Придворная словесность: институт литературы и конструкции абсолютизма в России середины XVIII века - [74]

Шрифт
Интервал

Канва этого рассуждения напоминает о 143‐м псалме и его толковании у Лютера: от военных побед богоизбранного царя и его борьбы с «внешними» и «невидимыми неприятелями» Феофан переходит к субъектности подданных, колеблющихся между внешним благочестием и внутренней «злобой».

Осуждавшееся в 143‐м псалме корыстолюбие нечестивых, полагающих «славу <…> токмо в множестве богатств» и предпочитающих «избыток» истинной вере, было (как мы уже видели) в числе важнейших пороков, с которыми боролось политическое богословие Феофана и Петра. В толковании Лютера на 143‐й псалом это корыстолюбие тоже оказывается лишь составной частью общенародного нечестия, требующего царской отповеди. Петр I, часто именовавшийся «русским Давидом», собственноручно составил толкование на десять заповедей, просторечной выразительностью напоминавшее о стиле Лютера. Обозрев все запреты заповедей, он обрушивался на всеобъемлющий «грех лицемерия и ханжества» как первую угрозу иерархическому порядку. По словам Петра, лицемеры,

<…> страха Божия не имущи <…> пастырей, иже суть вторые по натуральных отцы, от Бога определены, как почитают, когда первое их мастерство в том, чтобы по последней мере их обмануть, а вяще тщатся бедство им приключить подчиненных пастырей оболганием у вышних, а вышних – всеянием в народе хульных про оных слов, подвигая их к бунту, как многих головы на кольях свидетельствуют <…> оружием не так скоро человека погубить мочно, как языком; и который на свете разбойник столько может людей погубить, как заводчик бунта <…> а все то чинят образом святыни (Чистович 1868, 126).

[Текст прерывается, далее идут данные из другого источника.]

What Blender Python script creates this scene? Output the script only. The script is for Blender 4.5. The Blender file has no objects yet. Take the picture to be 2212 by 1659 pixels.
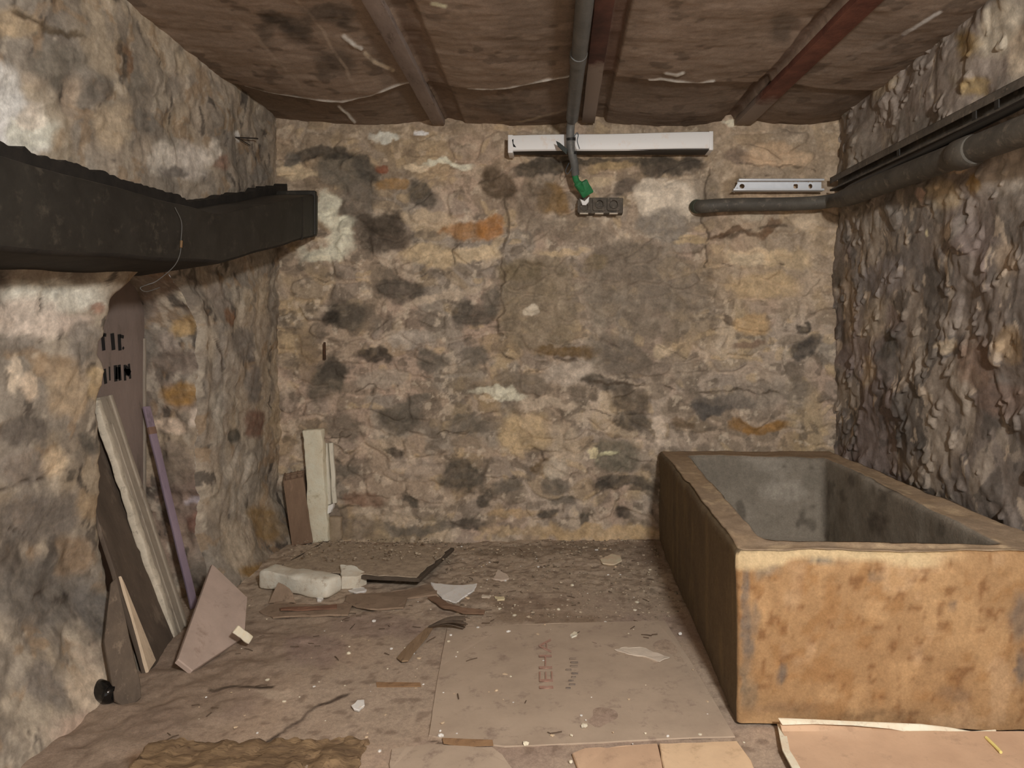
import bpy, bmesh, math, random
import numpy as np
from mathutils import Vector, Matrix

random.seed(7)
scene = bpy.context.scene
COL = scene.collection

# ------------------------------------------------------------------ camera, world, lights
F, CX, CY, H = 1500.0, 1200.0, 735.0, 1.032     # focal length in px, vanishing point, eye height
cam_d = bpy.data.cameras.new('camera')
cam = bpy.data.objects.new('camera', cam_d); COL.objects.link(cam)
cam.location = (0, 0, H); cam.rotation_euler = (math.pi/2, 0, 0)
cam_d.sensor_width = 36; cam_d.lens = F/2212*36
cam_d.shift_x = -(CX-1106)/2212; cam_d.shift_y = -(829.5-CY)/2212
cam_d.clip_start = .05
scene.camera = cam
scene.view_settings.view_transform = 'Standard'
scene.view_settings.look = 'None'
scene.view_settings.gamma = 1
scene.view_settings.use_curve_mapping = False
scene.view_settings.exposure = 0.0
w = bpy.data.worlds.new('world'); scene.world = w; w.use_nodes = True
w.node_tree.nodes['Background'].inputs[0].default_value = (1, .98, .955, 1)
w.node_tree.nodes['Background'].inputs[1].default_value = .62
ld = bpy.data.lights.new('cellar_bulb', 'POINT'); ld.energy = 235; ld.color = (1, .965, .91); ld.shadow_soft_size = .09
lo = bpy.data.objects.new('cellar_bulb', ld); COL.objects.link(lo); lo.location = (.62, -.45, 1.72)

# ------------------------------------------------------------------ pixel <-> place
def P(px, py, Y): return Vector(((px-CX)*Y/F, Y, H-(py-CY)*Y/F))
def onz(px, py, z=0.0):
    Y = F*(H-z)/(py-CY); return Vector(((px-CX)*Y/F, Y, z))
def onx(px, py, X): return P(px, py, F*X/(px-CX))
def pix(p):
    Y = np.maximum(p[:, 1], .3)
    return np.stack([CX+F*p[:, 0]/Y, CY-F*(p[:, 2]-H)/Y], 1)

# ------------------------------------------------------------------ noise
def _h(ix, iy, iz, seed):
    n = (ix.astype(np.int64)*374761393+iy.astype(np.int64)*668265263+iz.astype(np.int64)*2147483647+seed*974634777) & 0xffffffff
    n = ((n ^ (n >> 13))*1274126177) & 0xffffffff
    n = ((n ^ (n >> 16))*2246822519) & 0xffffffff
    return ((n ^ (n >> 15)) & 0xffff)/65535.0
def vnoise(p, seed=0):
    i = np.floor(p); f = p-i; f = f*f*f*(f*(f*6-15)+10)
    x, y, z = i[:, 0], i[:, 1], i[:, 2]; r = 0
    for a in (0, 1):
        wa = f[:, 0] if a else 1-f[:, 0]
        for b in (0, 1):
            wb = f[:, 1] if b else 1-f[:, 1]
            for c in (0, 1):
                wc = f[:, 2] if c else 1-f[:, 2]
                r = r+wa*wb*wc*_h(x+a, y+b, z+c, seed)
    return r*2-1
def fbm(p, scale=1.0, octs=4, seed=0, gain=.5, lac=2.07):
    if not isinstance(scale, (tuple, list)): scale = (scale,)*3
    q = p*np.array(scale); a = 1; s = 0; t = 0
    for o in range(octs):
        s = s+a*vnoise(q+17.3*o, seed+o*11); t += a; q = q*lac; a *= gain
    return s/t*1.5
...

Подобно Лютеру, Петр под именем «ханжества» осуждает старинное благочестие и ставит на его место обновленное учение о покорности властям и общественной дисциплине. В записке, обнаруженной И. Федюкиным среди бумаг Петра, само понятие дисциплины и его значения применительно к церковному и армейскому порядку объясняются с опорой на его эквивалент в церковнославянской Псалтыри – «наказание» (Fedyukin 2018, 205). В частности, записка ссылается на 49‐й псалом, где «наказание»-дисциплина появляется в речи бога, упрекающего нечестивца в пренебрежении божественным заветом (ст. 16–17). В переложении Тредиаковского эти стихи звучат так:

Но грешнику сказал Бог то:
Ты Право чтешь мое почто?
Почто и мой Завет приемлешь
Ты во твои уже уста?
Ты исправлению не внемлешь;
Моя речь для тебя пуста:
Как татя видишь, с ним ты ходишь;
С прелюбодеем часть находишь.
Уста умножили зло, месть:
Язык сплетал вседневно лесть;
На брата сидя ты клевещешь,
Его ты хулишь и бранишь. <…>
Хвалу кто в чисту жертву мне
Приносит в искреннем огне;
Тот самым тем меня прославит:
Кто на един прямый сей путь
Свою по всяк день ногу ставит;
В того не премину вдохнуть,
И объявить ему нелесно,
Спасение мое небесно.
(Trediakovskij 1989, 130–131)

Согласно синопсису Тредиаковского, в этом псалме осуждается «лицемерие в Израилтянах, уповавших на жертвы и обряды, а не радевших исполнять должности самые существенные Закона» (Ibid., 128). Тредиаковский, в свое время сочинявший «псальмы» под личным покровительством Феофана, не мог не соотносить этих назиданий с его политической этикой. Процитируем еще раз критику лицемерия в «Слове в день святаго благовернаго Александра Невскаго» Феофана:

<…> коликое неистовство тех, котории мнятся угождати богу, когда оставя дело свое, иное, чего не должни, делают. Судия, на пример, когда суда его ждут обидимии, он в церкви на пении. <…> О аще кая ина есть, яко сия молитва в грех! (Прокопович 1961, 97–98)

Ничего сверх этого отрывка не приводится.